Comedies were the Solax house speciality, and Guy-Blaché proved herself quite adept at them. Liquor gets mistaken for lime juice in her 1911 comedy, Starting Something, in which a series of people accidentally get gassed in quick succession. This early Solax film showcases Guy-Blaché's razor sharp comedic timing, and her use of repetition here make Starting Something a consistently funny short, building up dramatic tension but putting everyone back exactly where they started every few minutes. It just gets funnier and funnier as it goes along, and Guy-Blaché's refusal to switch things up mid-film makes the comedic action all the more potent. She also began to tackle three hankie dramas around this period. Take The Coming of Sunbeam, for example, a 1913 melodrama that features a grumpy old man suddenly finding out that he has to care for his young granddaughter after the untimely death of her parents. Resistant at first, he soon comes around and the two become inseparable, that is until she falls gravely ill. Reminiscent of Guy-Blaché's Falling Leaves from the previous year, but without it's more lyrical grace notes, The Coming of Sunbeam is still a beguiling little film, and the central pairing of the old man and the little girl is hard to resist.

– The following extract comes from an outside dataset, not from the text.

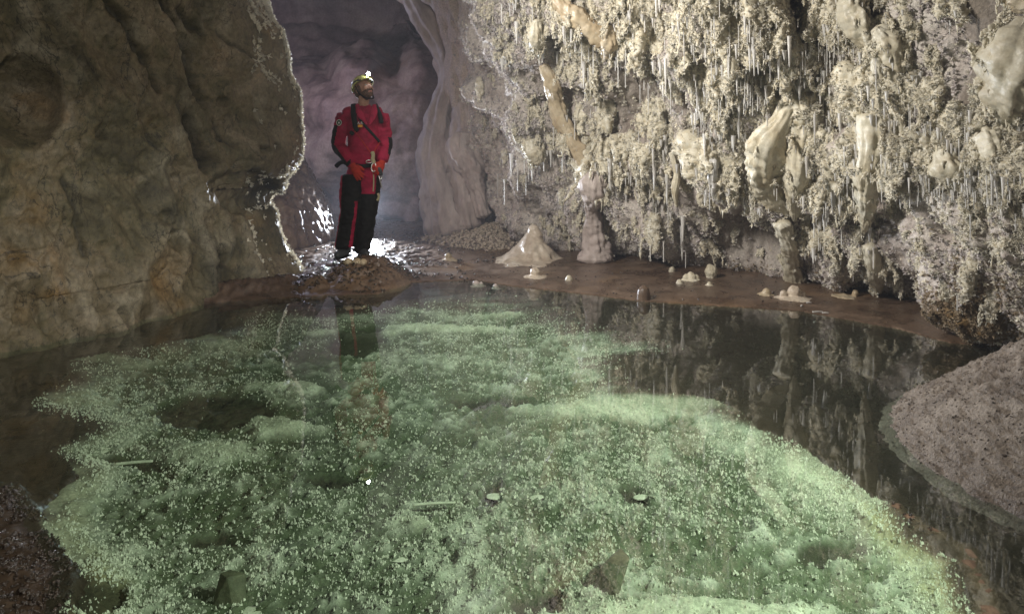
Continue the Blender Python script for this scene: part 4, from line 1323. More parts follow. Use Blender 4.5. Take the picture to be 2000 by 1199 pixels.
def stone(kind, label, cat, px, py, rx, ry, rz, m, z=None, seed=0, sub=3, amp=.3, f=1.4, group=None, sink=.3, rot=0.0, tilt=0.0, blocky=0.0):
    p = at_z(px, py, 0.0 if z is None else z)
    s = p.y / FPX
    def shp(V):
        if blocky:
            q = np.abs(V).max(1, keepdims=True)
            V = V * (1 - blocky) + V / q * .8 * blocky
        return V
    if blocky > .2:
        # a broken block: the hull of a few corner points, edges slightly worn
        r_ = np.random.RandomState(seed)
        bm = bmesh.new()
        for q in range(15):
            v_ = r_.uniform(-1, 1, 3)
            v_ /= max(np.abs(v_).max(), .001) * r_.uniform(.95, 1.25)
            bm.verts.new(v_ * np.array([rx * s, ry * s, rz * s]) * (1 if v_[2] < 0 else np.array([.75, .8, 1])))
        bmesh.ops.convex_hull(bm, input=bm.verts)
        bmesh.ops.delete(bm, geom=[v for v in bm.verts if not v.link_faces], context='VERTS')
        bmesh.ops.bevel(bm, geom=list(bm.edges), offset=.06 * rx * s, segments=2, profile=.6, affect='EDGES')
        bmesh.ops.triangulate(bm, faces=bm.faces)
        bmesh.ops.subdivide_edges(bm, edges=bm.edges, cuts=1, use_grid_fill=True)
        me = bpy.data.meshes.new(kind)
        bm.to_mesh(me)
        bm.free()
        co = np.array([v.co[:] for v in me.vertices])
        co += (.05 * rx * s * fbm(co, 3 / (rx * s), 3, seed))[:, None]
        me.vertices.foreach_set('co', co.astype(np.float32).ravel())
        me.materials.append(m)
        me.update()
    else:
        me = blob_mesh(kind, m, sub, (rx * s, ry * s, rz * s), amp, f, seed, shp)
    if rz < 10:
        for v_ in me.vertices:
            v_.co.z += .25 * rz * s * math.sin(v_.co.x * 60 + seed)
    o = link(kind, me)
    if z is None:
        z = ground(p.x, p.y)
    o.location = (p.x, p.y, z + rz * s * (1 - 2 * sink) * .6)
    o.rotation_euler = (tilt, tilt * .5, rot)
    return tag(o, label, cat, group)

# yellow clods by the boots
for i, (px, py, r, lab) in enumerate([(680, 497, 9, 'yellowish mud clod right under the toe of the grey boot'), (697, 505, 9, 'round yellow mud clod in front of the two boots'), (709, 509, 7, 'small mud clod below the dark trouser leg'),
                                      (736, 506, 9, 'ragged mud clod to the side of the dark trouser leg'), (660, 492, 6, 'tiny clod beside the heel of the grey boot')]):
    p = at_d(px, py, 6.45)
    o = link('mud_clod', blob_mesh('mud_clod', M['ochre'] if i < 3 else M['mud'], 3, (r * .0048, r * .0048, r * .0046), .5, 2.2, 40 + i))
    o.location = (p.x, p.y, ground(p.x, p.y) + r * .0022)
    tag(o, lab, 'clod', 'mud clods on the mound')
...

There are so many gems to discover here, and both discs represent a veritable treasure trove of some of Guy-Blaché's most indelible work. These are must-own discs for any serious student of cinema, not only is Guy-Blaché one of the pioneering women of the art form, she was also one of its principal movers and shakers, starting off as a secretary and becoming one of the most influential figures in early film, helping to steer it away from amusing novelty to serious art form. This is an A+ collection that belongs on every cinema lover's shelf.

Pioneers: First Women Filmmakers - Alice Guy-Blaché Volumes 1 and 2 are now available on Blu-Ray and DVD from Kino Lorber.